Bu tavırla karşılaştığım için bir avukat tanıdığıma Ege Üniversitesi Rektörlüğüne gitmesi için rica ettim. Rektörün Ankara'da olması nedeniyle Rektör Yardımcısı Prof. Dr. Atilla Silkü ile görüşen avukatım Rektörün söylediği sözü bana aktarması şaşırmama neden olmuştur. Rekör Yardımcısı Atilla Silkü "Bizim okulumuz özgürlükler okuludur o yüzden böyle bir şey asla söz konusu olamaz. Eğer başörtülü bir öğrencimiz dersten çıkartılıyorsa dersten çıkartan öğretim görevlisi hakkında hemen soruşturma başlatırız" diyerek bu sözler yeniden başörtülü girmek için adım atmama neden oldu. Ama bu sözlerin "çift taraflı oynamaktan" başka bir şey ifade etmediğini anlamam çok uzun sürmedi! Ertesi hafta bu sözlere rağmen derslere alınmayınca Bölüm sekreteri Nevzat Süzen aracılığıyla Atilla Silkü'yü arayıp kendisine sözlerini hatırlatmış olmama rağmen "ben böyle bir şey asla söylemem böyle meseleler yüzünden beni rahatsız etmeyin" diyerek başörtüsü için mücadele veren bir öğrencinin meselesini dahi "önemli" görmeyen bir zihniyetle karşı karşıya kaldığımı anladım. Ege Üniversitesi bu ayıbını nasıl örtecek merak ediyorum!!!

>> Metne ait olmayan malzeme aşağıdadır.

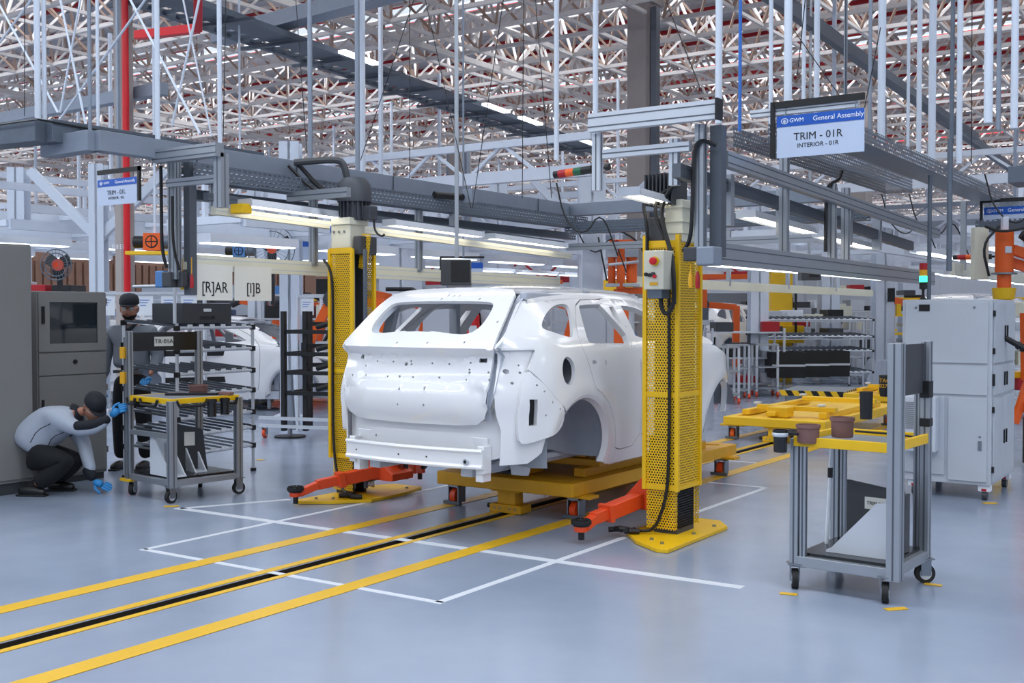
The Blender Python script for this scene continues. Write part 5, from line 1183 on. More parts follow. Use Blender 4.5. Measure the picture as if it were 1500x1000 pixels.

Bazı kişiler "Başı açık öğrencilerin baskı altına alınmaması için başörtülülerin girmesi yasaklanmalı" diyerek sadece kendilerini düşünen bir bakış açısıyla olaya yaklaşıyorlar. Ama biz başörtülülerin ne kadar rencide edildiğini, ne kadar hayattan soyutlandığını ve düşünülenin aksine ne kadar baskı altına alındığını görmezden geliyorlar. Bizde bu ülkede yaşıyoruz. Benim başörtüsü takmayan arkadaşlarımdan hiçbir farkım yok. Buna rağmen psikolojik durumum hiçe sayılarak keyfi hareketlere kurban gidiyor. İnsanların kendi düşüncelerini bencilce dayattığı ortamlar istemiyorum. Özellikle üniversiteler bu bencilliğin yuvası olmamalı. Bu toplumu tek tipleştirmekten vazgeçin artık. Bırakın herkes nasılsa öyle olsun. Tüm insanların aynı şeyleri giyinip aynı şeyleri sevdiği aynı şeyleri düşündüğü aynı ırka mensup olduğu bir toplum yaşanılası bir toplum olamaz!

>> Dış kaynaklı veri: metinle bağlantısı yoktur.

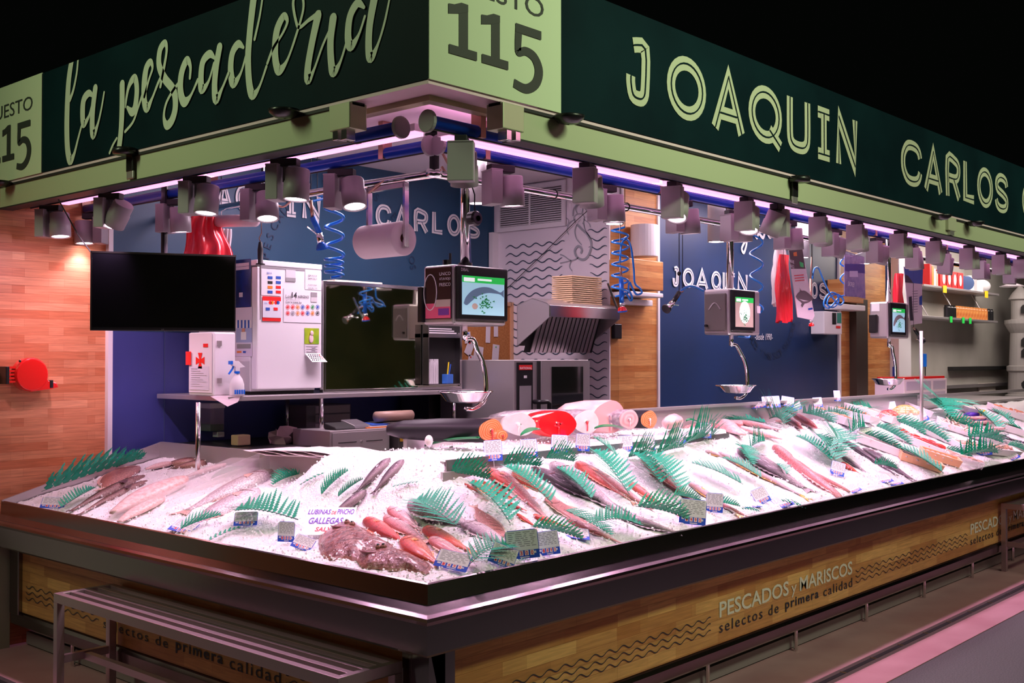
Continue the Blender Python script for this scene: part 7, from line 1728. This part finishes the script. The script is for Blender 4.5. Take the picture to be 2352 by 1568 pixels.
# steel spray gun left of scale 2
t = sprayer('black gripped steel spray gun left of the second scale', [(1568,668),(1560,672),(1545,695),(1535,705)], .013, black, chrome, y=.98)
m = MB(); m.tube([P(a, b, 'y', .98) for a, b in crom([(1558,690),(1562,672),(1575,660),(1592,657),(1616,668)], 5)], .007, 7); tag(m.build('blue_hose_arc', hose, smooth=True), 'short blue hose arc feeding the black gripped spray gun', 'hose')
m = MB(); m.tube([P(1560,530,'y',.98), P(1560,672,'y',.98)], .0025, 5); m.ball(P(1560,628,'y',.98), .012, 10); m.tube([P(1560,530,'y',.98), P(1560,530,'y',.98)+Vector((0,0,.35))], .0025, 5); tag(m.build('suspension_cable', blackm), 'thin black cable holding up the black gripped spray gun', 'cable')
c = P(1737,530,'y',1.0); k = depth(c)/F; pts = coil(c.x, 1.0, P(1737,515,'y',1.0).z, P(1737,728,'y',1.0).z, 15*k, 4.2)+[P(1740,745,'y',1.0),P(1720,775,'y',1.0),P(1695,772,'y',1.0)]
hose_thing('widely stretched blue coiled hose right of the second scale', pts, .006)
pts = [P(a, b, 'y', 1.0) for a, b in crom([(1866,640),(1870,618),(1880,616),(1890,640),(1905,672),(1918,690),(1930,700),(1938,690),(1925,676),(1906,682),(1900,698),(1912,706),(1926,694),(1922,676),(1908,672),(1896,684),(1892,700),(1902,708),(1914,698),(1928,682),(1946,676),(1960,660),(1940,652),(1930,640),(1942,626),(1962,620),(1940,612),(1930,604),(1940,592),(1965,590)], 4)]
hose_thing('loose blue hose coil hanging left of the violet plastic bag', pts, .006)
sprayer('slim spray gun with red blue nozzle behind the tuna poster', [(1864,590),(1862,640),(1862,735),(1863,742)], .009, mat('copper neck'), red, y=1.02, lever=False)
sprayer('black spray gun beside the steel post at the right', [(2098,752),(2102,757),(2112,775),(2116,780)], .013, black, black, y=.93)
# round tape reel on the first scale pole
p = P(1090, 502, 'y', .86); m = MB(); M = Matrix(((1,0,0),(0,0,1),(0,-1,0))); m.lathe([(0,-.02),(.026,-.02),(.032,-.01),(.032,.02),(0,.02)], p, 20, 0, M); t = thing('tape_reel', 'black round reel hanging beside the first scale pole', 'reel', p); m.build('reel', black, t, smooth=False, bevel=.002)
m = MB(); m.tube([p+Vector((0,0,.03)), p+Vector((0,0,.10)), p+Vector((-.02,0,.14))], .003, 5); m.build('reel_strap', blackm, t); m = MB(); m.lathe([(0,-.023),(.012,-.023)], p, 14, 0, M); m.closed = False; m.build('hub', steel_sat, t)
# bell shaped oak box and dispenser on oak wall
YD = 1.88
def boxw(name, label, cat, px0, py0, px1, py1, d, m_, y=YD, bevel=.006):
    a, b = P(px0, py0, 'y', y-d), P(px1, py1, 'y', y-d); q = MB(); q.box((a.x,y-d,b.z),(b.x,y-.001,a.z)); return tag(q.build(name, m_, bevel=bevel), label, cat)
boxw('wooden_wall_box', 'oak patterned box fixed to the oak wall beside the coiled hose', 'wall box', 1446, 592, 1524, 668, .16, wallwood_b)
boxw('box_base', 'white base under the oak patterned box beside the coiled hose', 'wall box', 1450, 668, 1524, 684, .165, white)
boxw('white_bracket', 'white bracket below the oak patterned box', 'bracket', 1438, 685, 1500, 703, .06, white)
p = P(1480, 590, 'y', YD-.10); m = MB(); m.cyl(p, p+Vector((0,0,.205)), .088, 28); tag(m.build('paper_towel_roll', white, bevel=.004), 'white upright towel roll standing on the oak patterned box', 'paper roll')
boxw('remote_control', 'small black remote holder with red light on the oak wall', 'remote', 1412, 743, 1429, 778, .03, black)
boxw('wooden_wall_box', 'second oak patterned box, behind the violet plastic bag', 'wall box', 1936, 640, 1984, 697, .14, wallwood_b); boxw('box_base', 'white base under the second oak patterned box', 'wall box', 1932, 697, 1988, 714, .15, white)
ti = boxw('timer_unit', 'white control box with red digits at the edge of the second navy wall', 'control box', 1893, 714, 1934, 768, .12, white)
for nm, m_, a_, b_, c_, d_ in (('unit_display', black, 1911, 718, 1920, 745),('unit_button', mat('dial green', (.02,.25,.18), .4), 1922, 718, 1932, 742),('unit_label', rs, 1920, 748, 1930, 754)): panel(ti, nm, m_, a_, b_, c_, d_, YD-.12, .002)
# ================================================================ far right: shelves, packets, lighthouse
YS = 1.90
for i, (pa, pb, lab) in enumerate((((2122,652),(2295,684),'upper glass shelf on the far steel wall'),((2120,724),(2292,736),'lower glass shelf on the far steel wall'))):
    a = P(pa[0], pa[1], 'y', YS-.25); b = P(pb[0], pb[0] and pb[1], 'y', YS-.25); z = a.z if i == 0 else a.z
    t = thing('glass_shelf', lab, 'shelf', (a.x,YS-.25,z)); m = MB(); m.box((a.x,YS-.25,z-.02),(b.x,YS-.005,z)); m.build('shelf_plate', steel_sat, t, bevel=.002)
    m = MB()
    for f in (.12,.5,.9): x = a.x+(b.x-a.x)*f; m.tube([(x,YS-.20,z),(x-.12,YS-.01,z+.42)], .006, 6)
    m.build('shelf_wires', steel_sat, t)
    (sx0_, sx1_, sz_) = (a.x, b.x, z)
    if i == 0:
        for j in range(4): q = MB(); x = P(2150+13*j, 640, 'y', YS-.2).x; q.box((x,YS-.24,z+.001),(x+.17,YS-.12,z+.16)); o = tag(q.build('red_packet', rs, bevel=.004), 'red packet with a pale oval, in the row on the upper glass shelf', 'packet', 'red packets on the upper shelf'); c = P(2150+13*j+6, 640, 'y', YS-.24); g = MB(); g.ball((x+.085,YS-.243,z+.08), (.035,.004,.055), 14); g.build('pale_oval', white, o)
        for j in range(4): q = MB(); x = P(2126+5*j, 640, 'y', YS-.2).x; q.box((x,YS-.24,z+.001),(x+.045,YS-.12,z+.20-.02*j)); tag(q.build('thin_carton', (rs,os_,white,mat('tan card',(.6,.45,.35),.5))[j], bevel=.002), ('red','orange','white','tan')[j]+' thin carton at the left end of the upper glass shelf', 'carton')
        for j in range(2): q = MB(); x = P(2208+14*j, 640, 'y', YS-.2).x; q.cyl((x,YS-.2,z+.075),(x+.09,YS-.12,z+.075), .07, 18); tag(q.build('blue_tin', mat('tin blue', (.10,.16,.35), .3, .5)), ('left','right')[j]+' round blue tin on the upper glass shelf', 'tin')
        for j in range(2): q = MB(); x = P(2228+20*j, 640, 'y', YS-.2).x; q.lathe([(0,0),(.06,0),(.06,.12),(.035,.14),(.035,.155),(0,.155)], (x,YS-.18,z+.001), 16); tag(q.build('white_jar', white, smooth=False), ('left','right')[j]+' white jar on the upper glass shelf', 'jar')
        q = MB(); x = P(2262,640,'y',YS-.2).x; q.ball((x,YS-.16,z+.075), (.18,.08,.07), 14); tag(q.build('white_pouch', white, smooth=True), 'white pouch at the right end of the upper glass shelf', 'pouch')
        for j, px in enumerate((2166,2262)): q = MB(); x = P(px,655,'y',YS-.26).x; q.box((x,YS-.262,z-.06),(x+.09,YS-.258,z+.01)); tag(q.build('yellow_price_label', mat('label yellow', (.90,.60,.02), .4)), ('left','right')[j]+' yellow price label on the upper glass shelf', 'label')
    else:
        for j in range(16):
            q = MB(); x = P(2180+6.6*j, 700, 'y', YS-.2).x; q.lathe([(0,0),(.030,0),(.032,.01),(.032,.10),(.026,.11),(.026,.125),(0,.125)], (x,YS-.18,z+.001), 12); c_ = 0 if j < 3 or j > 13 else 1
            tag(q.build('small_jar', (black, mat('jar orange', (.50,.14,.04), .3, vary=(.75,.35,.10), vscale=20))[c_]), ('dark capped','orange brown')[c_]+' small jar in the row on the lower glass shelf', 'jar', ('dark','orange')[c_]+' jars on the lower shelf')
        for j, px in enumerate((2182,2210,2226)): q = MB(); x = P(px,720,'y',YS-.26).x; q.box((x,YS-.262,z-.05),(x+.06,YS-.258,z+.01)); tag(q.build('green_price_label', mat('label green', (.03,.75,.10), .4)), ('left','middle','right')[j]+' green price label on the lower glass shelf', 'label')
a, b = P(2155,905,'y',YS), P(2318,905,'y',YS)
boxw('steel_ledge', 'dark narrow ledge along the far steel wall', 'ledge', 2190, 842, 2318, 848, .06, blackm, YS, .001)
boxw('socket_plate', 'pale double socket plate low on the far steel wall', 'socket', 2250, 880, 2287, 898, .02, mat('socket cream', (.72,.66,.58), .5), YS, .002)
k0 = boxw('blue_handled_knife', 'blue handled knife hanging on the far steel wall', 'knife', 2122, 812, 2129, 842, .03, bluep, YS, .004); q = MB(); c = P(2125,842,'y',YS-.02); q.box(c+Vector((-.012,0,-.14)), c+Vector((.012,.003,0))); q.build('blade', steel_br, k0)
k0 = boxw('blue_handled_brush', 'dark and blue handled tool hanging on the far white pier', 'tool', 2054, 842, 2061, 898, .02, mat('tool blue', (.02,.06,.45), .4), 1.80, .003)
# white drawer unit with red lid
YD2 = 1.30; a, b = P(2077, 872, 'y', YD2), P(2140, 922, 'y', YD2); xr = P(2175,872,'y',YD2).x
t = thing('small_drawer_unit', 'white plastic drawer unit with red lid behind the right trays', 'drawer unit', (a.x,YD2,b.z)); pls = mat('drawer plastic', (.88,.70,.80), .3)
m = MB(); m.box((a.x,YD2,b.z-.04),(xr,YD2+.25,a.z)); m.build('frame', pls, t, bevel=.004); m = MB(); m.box((a.x+.02,YD2+.01,a.z),(xr-.02,YD2+.24,a.z+.022)); m.build('lid', red, t, bevel=.006)
for j in range(2):
    for (u0, u1) in ((.04,.60),(.66,.95)):
        zA = a.z-(a.z-b.z)*(.08+.48*j); zB = a.z-(a.z-b.z)*(.46+.48*j); q = MB(); q.box((a.x+(xr-a.x)*u0,YD2-.004,zB),(a.x+(xr-a.x)*u1,YD2,zA)); q.build('drawer', mat('drawer clear', (.62,.50,.66), .2, coat=.6), t, bevel=.002)
# grey lighthouse ornament
p = P(2345, 915, 'y', 1.6); k = depth(p)/F; lg = mat('lighthouse grey', (.42,.40,.38), .55); t = thing('lighthouse_ornament', 'grey model lighthouse at the right frame edge', 'ornament', p)
m = MB(); m.lathe([(0,0),(34*k,0),(34*k,8*k),(28*k,10*k),(26*k,60*k),(30*k,64*k),(30*k,74*k),(25*k,76*k),(22*k,150*k),(28*k,160*k),(34*k,172*k),(34*k,180*k),(20*k,182*k),(20*k,225*k),(26*k,228*k),(18*k,242*k),(0,262*k)], p, 24); m.build('tower', lg, t)
m = MB()
for z in (22, 95, 120, 195): c = p+Vector((-24*k*RT.x*0,0,z*k)); d = (Vector((CAM.x,CAM.y,0))-Vector((p.x,p.y,0))).normalized(); s_ = Vector((-d.y,d.x,0)); q = c+d*25*k+s_*6*k; m.poly([q-s_*5*k, q+s_*5*k, q+s_*5*k+Vector((0,0,14*k)), q+Vector((0,0,20*k)), q-s_*5*k+Vector((0,0,14*k))], d*2*k)
m.build('window_opening', blackm, t)
m = MB(); p2 = P(2325,650,'y',1.3); m.cyl(p2, Vector((p2.x,p2.y,2.778)), .004, 6); m.lathe([(0,0),(.05,-.005),(.12,-.03),(.12,-.034),(.05,-.010),(0,-.006)], p2, 20); tag(m.build('glass_lamp_shade', mat('clear plastic')), 'clear disc hanging on a rod above the lighthouse', 'ornament')
# ================================================================ drop the build prototypes
def wipe(o):
    for c in kids(o): wipe(c)
    bpy.data.objects.remove(o)
for o_ in list(PROTO.values()): wipe(o_)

Ve Ege Üniversitesi bu zihniyette birçok öğretim görevlisini bünyesinde barındırıyor. Başörtüsünü siyasi simge olarak gören bu yüzden üniversitede barınmaması gerektiğine inanan öğretim görevlileri derslerde "Benim yedi ceddim CHP'li" diyerek siyasi konuşmalar yapabiliyorlar. Bu sözleri sarfedip inançları gereği başörtüsü takan öğrencilere karşı nasıl "siyasi simge olarak başörtüsünü takıyorsun" demeye yüzleri oluyor merak uyandırıcı!
Sizlerle bunları paylaşıyorum çünkü görün, bilin, öğrenin çevrenizde neler oluyor. Kapalı kapılar ardında neler yaşanıyor. Özgürlükleri için uğraşan kişiler nelere maruz kalıyor, hangi insanlık dışı hareketler yüzünden yıllarca emek verdikleri şeylerden dahi bir anda vazgeçebiliyorlar. Bu ülke çok yaşadı bunları. Ne baskılar, ne eziyetler gördüler. Ve bu durumlara sessiz kalan sizler bu insanlık dışı sisteme hizmet ediyorsunuz. Sessiz kalmak, yaşananlara hiçbir şey söylememek, not kaygısıyla, okulu bitirememek korkusuyla, başıma ne gelir telaşıyla, koltuğumu büyültemem paranoyasıyla yanı başındaki arkadaşına dahi destek olamayan sizler bu sistemin büyümesine hizmet ediyorsunuz. Artık uyanın bugün bizler bunu yaşıyorsak yarın sizler başka bir mücadeleyi vermek zorunda kalabilirsiniz. İşte o zaman yanınızda birilerini hissetmek istersiniz. O zaman farkına varmayın "mağdur" kelimesinin anlamının. Biz birlik olabilseydik, herkesin özgürlüğünü savunabilseydik, gerçek anlamda demokrasinin varlığını anlayabilseydik Ege Üniversitesini hipdrom gibi kullanan zihniyetler şuan olmazdı. O yüzden eğer bu yazıyı okuyorsanız gözlerinizi açma zamanı gelmiş demektir!